When Gunjan Digal, a 23-year-old Christian, was knocked down and killed last month by a tractor in the Gungibadi village in Kandhamal district of Orissa, police dismissed it as an accident. Religious organisations called it "premeditated murder". Tensions seem to be brewing again in a district where, according to government figures, 38 people were killed and 23,000 rendered homeless last year in violence blamed on Hindu nationalists.
More than 2,500 criminal complaints have been filed in connection with the violence. Against this backdrop, voters in the state went to the polls yesterday and will do so again next Thursday - choosing candidates for 21 parliamentary seats and 147 state assembly seats. Archbishop Raphael Cheenath, in a letter addressed to the Election Commission, wrote that the atmosphere of Kandhamal was still volatile.

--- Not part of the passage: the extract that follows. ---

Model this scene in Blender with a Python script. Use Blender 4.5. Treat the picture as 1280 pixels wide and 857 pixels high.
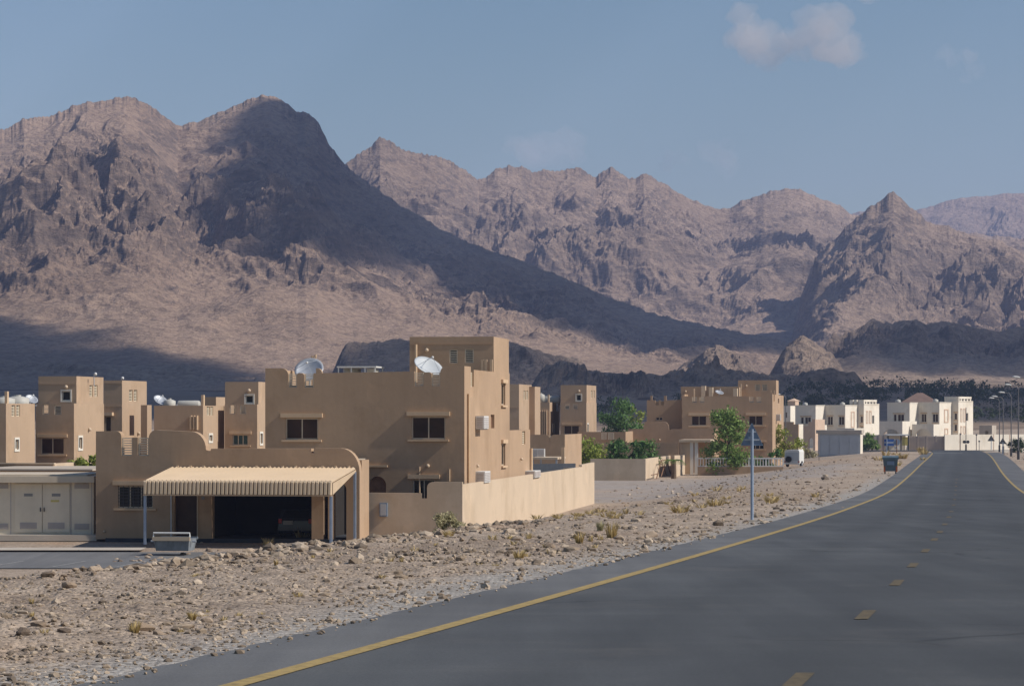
import bpy, bmesh, math, random
import numpy as np
from mathutils import Vector
from mathutils.geometry import tessellate_polygon

for _o in list(bpy.data.objects):
    bpy.data.objects.remove(_o)
S = bpy.context.scene
C = S.collection
RNG = random.Random(7)
NPR = np.random.RandomState(11)

# ------------------------------------------------------------------ camera
F = 3600.0                 # focal length in photograph pixels (1280 wide)
HZ = 518.0                 # level line of the eye in the photograph
camd = bpy.data.cameras.new('camera')
cam = bpy.data.objects.new('camera', camd)
C.objects.link(cam)
cam.location = (0, 0, 0)   # eye height is the zero of all heights
cam.rotation_euler = (math.radians(90), 0, 0)
camd.sensor_width = 36
camd.lens = F / 1280 * 36
camd.shift_y = (HZ - 428.5) / 1280
camd.clip_start = 0.5
camd.clip_end = 30000
S.camera = cam

# ------------------------------------------------------------------ sun, sky, exposure
SUN_EL = math.radians(41)
SUN_AZ = math.radians(12.0)    # clockwise from +X (the right) towards the camera
sun_dir = Vector((math.cos(SUN_EL) * math.cos(SUN_AZ), -math.cos(SUN_EL) * math.sin(SUN_AZ), math.sin(SUN_EL)))
sd = bpy.data.lights.new('sun', 'SUN')
sd.energy = 4.4
sd.angle = math.radians(0.55)
sd.color = (1.0, 0.945, 0.87)
so = bpy.data.objects.new('sun', sd)
C.objects.link(so)
so.rotation_euler = sun_dir.to_track_quat('Z', 'Y').to_euler()
W = bpy.data.worlds.new('World')
S.world = W
W.use_nodes = True
_n = W.node_tree.nodes
_bg = _n['Background']
_sky = _n.new('ShaderNodeTexSky')
_sky.sky_type = 'NISHITA'
_sky.sun_disc = False
_sky.sun_elevation = SUN_EL
_sky.sun_rotation = math.radians(90) + SUN_AZ
_sky.air_density = 1.25
_sky.dust_density = 0.3
_sky.ozone_density = 6.0
W.node_tree.links.new(_sky.outputs[0], _bg.inputs[0])
_bg.inputs[1].default_value = 0.072
S.view_settings.view_transform = 'Standard'
S.view_settings.look = 'None'
S.view_settings.exposure = 0.13
S.view_settings.gamma = 1.0
S.cycles.use_denoising = True
S.cycles.max_bounces = 6
S.cycles.diffuse_bounces = 3
S.cycles.volume_bounces = 1
S.cycles.transparent_max_bounces = 16
S.cycles.sample_clamp_indirect = 4.0

# ------------------------------------------------------------------ noise (numpy)
def _hash(ix, iy, seed):
    h = (ix.astype(np.int64) * 374761393 + iy.astype(np.int64) * 668265263 + seed * 1274126177) & 0xffffffff
    h = ((h ^ (h >> 13)) * 1274126177) & 0xffffffff
    return (h ^ (h >> 16)) & 0xffffffff

def gnoise(x, y, seed=0):
    x = np.asarray(x, float); y = np.asarray(y, float)
    x, y = np.broadcast_arrays(x, y)
    ix = np.floor(x); iy = np.floor(y)
    fx = x - ix; fy = y - iy
    u = fx * fx * fx * (fx * (fx * 6 - 15) + 10); v = fy * fy * fy * (fy * (fy * 6 - 15) + 10)
    def g(dx, dy):
        a = _hash(ix + dx, iy + dy, seed) * (2 * math.pi / 4294967296.0)
        return np.cos(a) * (fx - dx) + np.sin(a) * (fy - dy)
    a = g(0, 0); b = g(1, 0); c = g(0, 1); d = g(1, 1)
    return 1.5 * ((a + (b - a) * u) * (1 - v) + (c + (d - c) * u) * v)

def fbm(x, y, oct=5, seed=0, gain=0.5, lac=2.03):
    s = 0.0; a = 1.0; f = 1.0
    for i in range(oct):
        s = s + a * gnoise(x * f + i * 17.3, y * f - i * 9.1, seed + i)
        a *= gain; f *= lac
    return s

def ridged(x, y, oct=6, seed=0, gain=0.52, lac=2.07):
    s = 0.0; a = 1.0; f = 1.0; w = 1.0; tot = 0
    for i in range(oct):
        n = 1 - np.abs(gnoise(x * f + i * 31.7, y * f + i * 11.9, seed + i)) * 1.25
        n = np.clip(n, 0, 1); n = n * n
        s = s + a * n * w
        w = np.clip(n * 1.6, 0.15, 1)
        tot += a
        a *= gain; f *= lac
    return s / tot

def sstep(a, b, x):
    t = np.clip((np.asarray(x, float) - a) / (b - a), 0, 1)
    return t * t * (3 - 2 * t)

def lut(xs, ys):
    xs = np.array(xs, float); ys = np.array(ys, float)
    def f(x):
        return np.interp(x, xs, ys)
    return f

def slut(xs, ys):
    """smooth (monotone-ish Catmull-Rom) curve through points"""
    xs = np.array(xs, float); ys = np.array(ys, float)
    m = np.gradient(ys, xs)
    def f(x):
        x = np.asarray(x, float)
        xc = np.clip(x, xs[0], xs[-1])
        i = np.clip(np.searchsorted(xs, xc, side='right') - 1, 0, len(xs) - 2)
        h = xs[i + 1] - xs[i]; t = (xc - xs[i]) / h
        t2 = t * t; t3 = t2 * t
        r = (2*t3-3*t2+1)*ys[i] + (t3-2*t2+t)*h*m[i] + (-2*t3+3*t2)*ys[i+1] + (t3-t2)*h*m[i+1]
        return r + np.where(x > xs[-1], (x - xs[-1]) * m[-1], 0) + np.where(x < xs[0], (x - xs[0]) * m[0], 0)
    return f

# ------------------------------------------------------------------ materials
def nt(name):
    m = bpy.data.materials.new(name); m.use_nodes = True
    t = m.node_tree
    b = t.nodes['Principled BSDF']
    return m, t.nodes, t.links, b

def ramp(N, a, b, ca, cb):
    r = N.new('ShaderNodeValToRGB')
    r.color_ramp.elements[0].position = a; r.color_ramp.elements[1].position = b
    r.color_ramp.elements[0].color = (*ca, 1) if len(ca) == 3 else ca
    r.color_ramp.elements[1].color = (*cb, 1) if len(cb) == 3 else cb
    return r

def noise_node(N, L, vec, scale, detail=4, rough=0.55):
    n = N.new('ShaderNodeTexNoise')
    n.inputs['Scale'].default_value = scale; n.inputs['Detail'].default_value = detail
    n.inputs['Roughness'].default_value = rough
    if vec is not None: L.new(vec, n.inputs['Vector'])
    return n

def mixc(N, L, fac, a, b, mode='MIX'):
    m = N.new('ShaderNodeMix'); m.data_type = 'RGBA'; m.blend_type = mode
    if hasattr(fac, 'links'): L.new(fac, m.inputs[0])
    else: m.inputs[0].default_value = fac
    for k, v in ((6, a), (7, b)):
        if hasattr(v, 'links'): L.new(v, m.inputs[k])
        else: m.inputs[k].default_value = (*v, 1)
    return m.outputs[2]

def scl(c, k): return tuple(min(1, x * k) for x in c)

def pmat(name, col, rough=0.85, var=0.12, scale=0.7, fine=9.0, bump=0.15, bdist=0.02, streak=0.0, metal=0.0, spec=0.3):
    m, N, L, b = nt(name)
    tc = N.new('ShaderNodeTexCoord')
    n1 = noise_node(N, L, tc.outputs['Object'], scale, 5)
    r1 = ramp(N, 0.3, 0.7, scl(col, 1 - var), scl(col, 1 + var)); L.new(n1.outputs[0], r1.inputs[0])
    n2 = noise_node(N, L, tc.outputs['Object'], fine, 4)
    r2 = ramp(N, 0.25, 0.75, (1 - var * .7,) * 3, (1, 1, 1)); L.new(n2.outputs[0], r2.inputs[0])
    out = mixc(N, L, 1.0, r1.outputs[0], r2.outputs[0], 'MULTIPLY')
    if name.endswith(('plaster', 'pale')):   # weathering: faded and repaired patches with their own outlines
        n5 = noise_node(N, L, tc.outputs['Object'], 0.22, 7, 0.62); r5 = ramp(N, 0.52, 0.60, (1, 1, 1), (0.90, 0.885, 0.86)); L.new(n5.outputs[0], r5.inputs[0])
        out = mixc(N, L, 1.0, out, r5.outputs[0], 'MULTIPLY')
        n6 = noise_node(N, L, tc.outputs['Object'], 0.55, 2, 0.4); r6 = ramp(N, 0.66, 0.675, (1, 1, 1), (1.07, 1.06, 1.05)); L.new(n6.outputs[0], r6.inputs[0])
        out = mixc(N, L, 1.0, out, r6.outputs[0], 'MULTIPLY')
    if streak:
        mp = N.new('ShaderNodeMapping'); mp.inputs['Scale'].default_value = (3.0, 3.0, 0.16)
        L.new(tc.outputs['Object'], mp.inputs[0])
        n3 = noise_node(N, L, mp.outputs[0], 1.0, 5, 0.6)
        r3 = ramp(N, 0.45, 0.8, (1, 1, 1), (1 - streak,) * 3); L.new(n3.outputs[0], r3.inputs[0])
        out = mixc(N, L, 1.0, out, r3.outputs[0], 'MULTIPLY')
    L.new(out, b.inputs['Base Color'])
    b.inputs['Roughness'].default_value = rough; b.inputs['Metallic'].default_value = metal
    b.inputs['Specular IOR Level'].default_value = spec
    if bump:
        bp = N.new('ShaderNodeBump'); bp.inputs['Strength'].default_value = bump; bp.inputs['Distance'].default_value = bdist
        L.new(n2.outputs[0], bp.inputs['Height']); L.new(bp.outputs[0], b.inputs['Normal'])
    return m

M = {}
M['plaster'] = pmat('sand_plaster', (0.435, 0.299, 0.192), 0.9, 0.08, 0.35, 5, 0.2, streak=0.07)
M['plaster2'] = pmat('sand_plaster_pale', (0.45, 0.321, 0.214), 0.9, 0.07, 0.3, 5, 0.2, streak=0.06)
M['boundary'] = pmat('boundary_plaster', (0.59, 0.462, 0.33), 0.9, 0.07, 0.3, 4, 0.2, streak=0.05)
M['trim'] = pmat('trim_plaster', (0.60, 0.43, 0.275), 0.85, 0.06, 1, 8, 0.1)
M['whitewall'] = pmat('white_plaster', (0.76, 0.69, 0.58), 0.88, 0.06, 0.3, 4, 0.15, streak=0.1)
M['pinkwall'] = pmat('pink_plaster', (0.60, 0.44, 0.33), 0.88, 0.06, 0.3, 4, 0.15)
M['slat'] = pmat('grille_paint', (0.70, 0.61, 0.46), 0.6, 0.06, 2, 9, 0)
M['frame'] = pmat('window_frame_metal', (0.55, 0.45, 0.33), 0.5, 0.05, 2, 9, 0)
M['whiteframe'] = pmat('white_frame_paint', (0.75, 0.70, 0.60), 0.5, 0.04, 2, 9, 0)
M['roofslab'] = pmat('roof_screed', (0.45, 0.38, 0.30), 0.9, 0.1, 0.5, 4, 0.1)
M['concrete'] = pmat('concrete', (0.46, 0.40, 0.33), 0.88, 0.1, 0.6, 6, 0.2)
M['canopy'] = pmat('canopy_sheet', (0.58, 0.44, 0.295), 0.45, 0.05, 0.7, 6, 0.0, streak=0.0)
M['steel'] = pmat('galvanised_steel', (0.45, 0.47, 0.50), 0.45, 0.1, 2, 12, 0.05, metal=0.4)
M['pole'] = pmat('painted_pole', (0.30, 0.36, 0.45), 0.5, 0.1, 3, 12, 0.05, metal=0.2)
M['darksteel'] = pmat('dark_steel', (0.06, 0.06, 0.065), 0.5, 0.1, 3, 12, 0.05)
M['lampsteel'] = pmat('lamp_steel', (0.16, 0.15, 0.15), 0.5, 0.1, 3, 12, 0.05)
M['white'] = pmat('white_paint', (0.66, 0.65, 0.62), 0.5, 0.04, 1, 8, 0.0)
M['dish'] = pmat('dish_paint', (0.48, 0.50, 0.51), 0.5, 0.06, 1, 5, 0.0)
M['cabin'] = pmat('cabin_paint', (0.72, 0.63, 0.485), 0.6, 0.06, 0.8, 6, 0.05, streak=0.08)
M['cabindark'] = pmat('cabin_vent_paint', (0.46, 0.41, 0.38), 0.6, 0.06, 0.8, 6, 0.0)
M['cabinroof'] = pmat('cabin_roof', (0.55, 0.46, 0.35), 0.8, 0.08, 0.6, 6, 0.1)
M['binblue'] = pmat('bin_blue', (0.095, 0.14, 0.165), 0.5, 0.15, 2, 9, 0.05)
M['binred'] = pmat('bin_rust_orange', (0.40, 0.10, 0.03), 0.6, 0.2, 2, 9, 0.05)
M['skip'] = pmat('skip_metal', (0.22, 0.24, 0.255), 0.55, 0.2, 2.5, 9, 0.1, streak=0.3)
M['signback'] = pmat('sign_back', (0.20, 0.26, 0.35), 0.5, 0.08, 3, 9, 0.0, metal=0.2)
M['signblue'] = pmat('sign_blue', (0.03, 0.09, 0.28), 0.5, 0.05, 3, 9, 0.0)
M['yellowboard'] = pmat('yellow_board', (0.60, 0.50, 0.16), 0.6, 0.1, 2, 9, 0.0)
M['kiosk'] = pmat('kiosk_paint', (0.44, 0.46, 0.48), 0.6, 0.08, 0.6, 6, 0.05)
M['gate'] = pmat('gate_paint', (0.46, 0.38, 0.32), 0.6, 0.08, 0.6, 6, 0.05)
M['rubber'] = pmat('tyre_rubber', (0.018, 0.018, 0.018), 0.85, 0.1, 4, 15, 0.05)
M['carpaint'] = pmat('dark_car_paint', (0.025, 0.027, 0.032), 0.25, 0.02, 1, 5, 0.0, spec=0.5)
M['plate'] = pmat('number_plate', (0.25, 0.245, 0.23), 0.5, 0.03, 5, 20, 0.0)
M['redlamp'] = pmat('tail_lamp_red', (0.35, 0.02, 0.015), 0.3, 0.03, 5, 20, 0.0)
M['hiproof'] = pmat('brown_tiles', (0.20, 0.13, 0.10), 0.85, 0.15, 0.6, 5, 0.2)
M['mesh'] = pmat('dark_shade_net', (0.045, 0.05, 0.06), 0.9, 0.15, 1.5, 9, 0.1)
M['tank'] = pmat('water_tank_paint', (0.46, 0.44, 0.39), 0.55, 0.06, 1, 6, 0.0)
M['trunk'] = pmat('bark', (0.15, 0.105, 0.07), 0.95, 0.25, 2.5, 12, 0.4, 0.05)
M['darkdoor'] = pmat('dark_wood', (0.07, 0.04, 0.025), 0.7, 0.15, 2, 9, 0.05)
M['rust'] = pmat('rusty_bar', (0.22, 0.12, 0.07), 0.8, 0.2, 3, 12, 0.1)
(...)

He accused the state of being reluctant to arrest "open advocates of communal and caste violence" who he said were "vitiating further the already polarised and communalised society of Kandhamal". The Christian community also has expressed concerns over reports that one of the accused organisers of last year's violence, Manoj Pradhan, is contesting the elections in the G Udaygiri assembly constituency in Kandhamal on a Bharatiya Janata Party (BJP) ticket, in an apparent attempt to sway the deeply polarised population.
The Hindu extremist leader, who is in jail, faces dozens of criminal charges, including murder and arson. Anticipating more political fallout from the past year's violence, the Global Council of Indian Christians (GCIC), a non-profit organisation headquartered in Bangalore, warned that the community could experience discrimination in the elections. The GCIC said more than 70,000 Christian voters might not be able to exercise their franchise in federal and local elections.

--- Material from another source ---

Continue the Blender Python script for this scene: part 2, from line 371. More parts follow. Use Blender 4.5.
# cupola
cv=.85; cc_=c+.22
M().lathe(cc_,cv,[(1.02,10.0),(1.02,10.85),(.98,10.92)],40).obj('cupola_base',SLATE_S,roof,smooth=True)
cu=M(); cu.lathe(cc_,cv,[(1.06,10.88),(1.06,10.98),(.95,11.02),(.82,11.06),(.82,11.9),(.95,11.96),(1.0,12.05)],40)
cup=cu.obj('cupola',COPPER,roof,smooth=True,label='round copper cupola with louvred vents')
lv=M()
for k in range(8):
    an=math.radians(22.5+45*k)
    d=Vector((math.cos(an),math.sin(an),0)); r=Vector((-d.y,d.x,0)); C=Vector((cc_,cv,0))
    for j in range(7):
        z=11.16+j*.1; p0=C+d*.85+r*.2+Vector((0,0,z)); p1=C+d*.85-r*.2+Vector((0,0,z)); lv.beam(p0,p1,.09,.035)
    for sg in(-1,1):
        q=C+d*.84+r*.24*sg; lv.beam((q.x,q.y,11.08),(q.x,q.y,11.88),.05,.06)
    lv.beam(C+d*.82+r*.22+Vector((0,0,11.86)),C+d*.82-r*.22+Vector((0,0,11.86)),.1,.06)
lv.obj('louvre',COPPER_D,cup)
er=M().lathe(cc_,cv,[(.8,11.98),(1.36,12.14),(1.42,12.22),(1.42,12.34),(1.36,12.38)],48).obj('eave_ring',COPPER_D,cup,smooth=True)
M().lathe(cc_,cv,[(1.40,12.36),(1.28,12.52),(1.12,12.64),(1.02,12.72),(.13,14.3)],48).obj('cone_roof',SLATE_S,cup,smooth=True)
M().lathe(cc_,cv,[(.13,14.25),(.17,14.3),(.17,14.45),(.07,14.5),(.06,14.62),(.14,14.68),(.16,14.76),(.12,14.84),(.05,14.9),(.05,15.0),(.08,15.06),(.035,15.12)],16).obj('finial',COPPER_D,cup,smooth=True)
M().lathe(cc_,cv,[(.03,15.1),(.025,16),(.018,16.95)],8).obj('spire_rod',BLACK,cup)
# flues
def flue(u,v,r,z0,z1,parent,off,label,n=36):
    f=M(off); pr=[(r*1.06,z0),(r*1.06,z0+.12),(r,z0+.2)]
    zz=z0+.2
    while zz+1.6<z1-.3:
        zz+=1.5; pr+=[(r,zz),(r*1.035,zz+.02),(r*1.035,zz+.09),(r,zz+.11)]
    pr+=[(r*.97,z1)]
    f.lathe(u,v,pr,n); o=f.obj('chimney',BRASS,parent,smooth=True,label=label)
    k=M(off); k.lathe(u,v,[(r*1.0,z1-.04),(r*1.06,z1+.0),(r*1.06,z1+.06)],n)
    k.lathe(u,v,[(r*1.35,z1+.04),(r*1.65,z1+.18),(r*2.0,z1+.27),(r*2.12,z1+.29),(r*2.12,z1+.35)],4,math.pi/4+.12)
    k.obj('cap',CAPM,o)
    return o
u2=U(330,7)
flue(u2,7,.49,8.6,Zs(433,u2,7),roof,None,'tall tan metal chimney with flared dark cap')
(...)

"Some 50,000 Christians who fled their villages at the height of the anti-Christian violence and tens of thousands who followed them afterwards into neighbouring states are now without identity papers or voters' cards, which were burnt during the pogrom, unable to go back home," the organisation was quoted by the Asianews website as saying. After the GCIC national president, Sajan K George, wrote to the chief election commissioner and the federal election commission recently urging them to quickly find a way to ensure Christians were on the voters' lists, the authorities in the district distributed new identity cards and duplicates of electoral photo identity cards.
Many Christians, however, were still expected to stay way from the elections as hate speech proliferates. In one such incident last month, Ashok Sahu, a BJP candidate, was alleged to have tried to fan sectarian sentiments in the district by justifying the violence and blaming Christians for the August murder of the Vishwa Hindu Parishad leader, Laxmanand Saraswati, despite the Maoist militia claiming responsibility.

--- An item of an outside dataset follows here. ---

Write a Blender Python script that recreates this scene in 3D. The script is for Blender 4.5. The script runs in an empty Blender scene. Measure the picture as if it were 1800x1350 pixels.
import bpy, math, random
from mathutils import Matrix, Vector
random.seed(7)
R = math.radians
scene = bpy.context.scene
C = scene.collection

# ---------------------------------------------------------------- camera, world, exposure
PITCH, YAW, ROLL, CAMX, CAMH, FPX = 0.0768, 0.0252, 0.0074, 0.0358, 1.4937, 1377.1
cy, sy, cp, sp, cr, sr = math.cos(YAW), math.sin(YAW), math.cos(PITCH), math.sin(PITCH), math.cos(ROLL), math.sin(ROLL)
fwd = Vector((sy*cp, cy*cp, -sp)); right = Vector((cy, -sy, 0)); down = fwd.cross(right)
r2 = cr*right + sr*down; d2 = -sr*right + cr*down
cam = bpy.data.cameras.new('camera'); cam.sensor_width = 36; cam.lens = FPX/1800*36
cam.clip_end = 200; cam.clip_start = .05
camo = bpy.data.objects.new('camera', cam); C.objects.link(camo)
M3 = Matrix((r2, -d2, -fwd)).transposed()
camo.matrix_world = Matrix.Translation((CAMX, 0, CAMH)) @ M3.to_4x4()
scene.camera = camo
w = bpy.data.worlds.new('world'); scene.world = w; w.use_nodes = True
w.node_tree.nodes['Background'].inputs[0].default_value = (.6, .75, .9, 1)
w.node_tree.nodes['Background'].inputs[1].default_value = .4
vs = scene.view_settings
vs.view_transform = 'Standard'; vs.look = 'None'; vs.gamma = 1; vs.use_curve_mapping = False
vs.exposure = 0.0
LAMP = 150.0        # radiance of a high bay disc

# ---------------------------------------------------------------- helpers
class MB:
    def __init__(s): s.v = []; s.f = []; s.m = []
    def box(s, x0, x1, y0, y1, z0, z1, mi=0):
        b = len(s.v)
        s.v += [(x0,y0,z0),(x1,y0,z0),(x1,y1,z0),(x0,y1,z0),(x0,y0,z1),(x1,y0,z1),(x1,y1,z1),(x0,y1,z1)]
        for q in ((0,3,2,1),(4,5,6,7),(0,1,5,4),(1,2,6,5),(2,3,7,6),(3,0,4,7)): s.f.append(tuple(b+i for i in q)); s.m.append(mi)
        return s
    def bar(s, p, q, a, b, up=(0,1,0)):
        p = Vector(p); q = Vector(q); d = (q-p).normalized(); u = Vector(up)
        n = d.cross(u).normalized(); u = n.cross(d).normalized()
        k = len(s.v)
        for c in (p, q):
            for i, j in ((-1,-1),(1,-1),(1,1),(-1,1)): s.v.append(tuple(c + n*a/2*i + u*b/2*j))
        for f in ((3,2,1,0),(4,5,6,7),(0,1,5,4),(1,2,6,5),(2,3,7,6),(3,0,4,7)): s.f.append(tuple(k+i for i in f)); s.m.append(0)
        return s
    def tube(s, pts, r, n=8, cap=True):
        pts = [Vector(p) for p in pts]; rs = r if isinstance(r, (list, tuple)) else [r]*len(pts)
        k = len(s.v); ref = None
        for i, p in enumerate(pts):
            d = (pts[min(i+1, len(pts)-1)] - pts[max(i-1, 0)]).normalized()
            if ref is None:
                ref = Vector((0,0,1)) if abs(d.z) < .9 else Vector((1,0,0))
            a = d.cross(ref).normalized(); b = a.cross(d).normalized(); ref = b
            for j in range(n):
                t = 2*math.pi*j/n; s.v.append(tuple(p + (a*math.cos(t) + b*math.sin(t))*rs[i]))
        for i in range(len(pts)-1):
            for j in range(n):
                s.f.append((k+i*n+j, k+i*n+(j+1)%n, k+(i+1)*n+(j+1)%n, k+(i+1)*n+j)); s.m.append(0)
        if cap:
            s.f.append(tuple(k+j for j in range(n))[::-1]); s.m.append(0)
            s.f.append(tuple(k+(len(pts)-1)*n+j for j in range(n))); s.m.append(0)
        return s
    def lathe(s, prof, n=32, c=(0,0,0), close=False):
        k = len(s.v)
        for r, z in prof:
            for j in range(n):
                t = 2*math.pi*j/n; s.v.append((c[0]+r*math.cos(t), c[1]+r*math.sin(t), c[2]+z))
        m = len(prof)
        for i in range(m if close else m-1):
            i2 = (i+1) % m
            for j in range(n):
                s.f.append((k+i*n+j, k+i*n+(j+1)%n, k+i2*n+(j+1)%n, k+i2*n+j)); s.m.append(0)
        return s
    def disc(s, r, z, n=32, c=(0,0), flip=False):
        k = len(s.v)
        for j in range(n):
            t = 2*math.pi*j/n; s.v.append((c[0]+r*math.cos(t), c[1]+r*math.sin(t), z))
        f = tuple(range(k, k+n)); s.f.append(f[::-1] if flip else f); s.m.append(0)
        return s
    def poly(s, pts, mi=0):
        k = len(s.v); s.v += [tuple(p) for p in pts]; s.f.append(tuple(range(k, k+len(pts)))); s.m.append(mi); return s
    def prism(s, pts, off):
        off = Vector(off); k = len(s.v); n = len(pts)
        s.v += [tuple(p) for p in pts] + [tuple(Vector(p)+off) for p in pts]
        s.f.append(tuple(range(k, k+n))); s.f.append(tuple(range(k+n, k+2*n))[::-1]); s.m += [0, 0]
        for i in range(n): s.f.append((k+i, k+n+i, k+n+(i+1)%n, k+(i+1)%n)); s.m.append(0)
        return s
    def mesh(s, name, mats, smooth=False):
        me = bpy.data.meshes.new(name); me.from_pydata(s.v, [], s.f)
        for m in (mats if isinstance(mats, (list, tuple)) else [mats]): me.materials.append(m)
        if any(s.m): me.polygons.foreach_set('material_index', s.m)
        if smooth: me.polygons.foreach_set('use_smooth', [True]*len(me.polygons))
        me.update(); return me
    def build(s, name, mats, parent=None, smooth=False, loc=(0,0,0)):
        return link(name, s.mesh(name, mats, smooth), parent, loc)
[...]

He was arrested on April 14 in connection with a criminal case registered against him on April 10 regarding his recorded speech during election meeting. Some Christian villagers said they flew saffron flags atop their houses to conceal their identity, after right-wing nationalist leaders had urged that local Hindus to do so in an effort to avoid attacks. And about 1,130 Christian families adopted Hinduism at a ceremony in Kalyan district in Maharashtra last month to avoid persecution.
Such a state of affairs only heightens the sense of being targeted among Christians. "For us, these elections hold no meaning at all when the whole system has failed," said Ananda George, a cloth merchant in Bhubaneshwar. "In such a situation there is no possibility at all for the poor, unorganised members of minority or Dalit community to come out in the open to participate in the electoral process, let alone [cast] their votes on the day of polls," Archbishop Cheenath wrote.
Despite numerous efforts to stamp out the age-old divisional politics based on caste and religion, it remains a mainstay of Indian elections.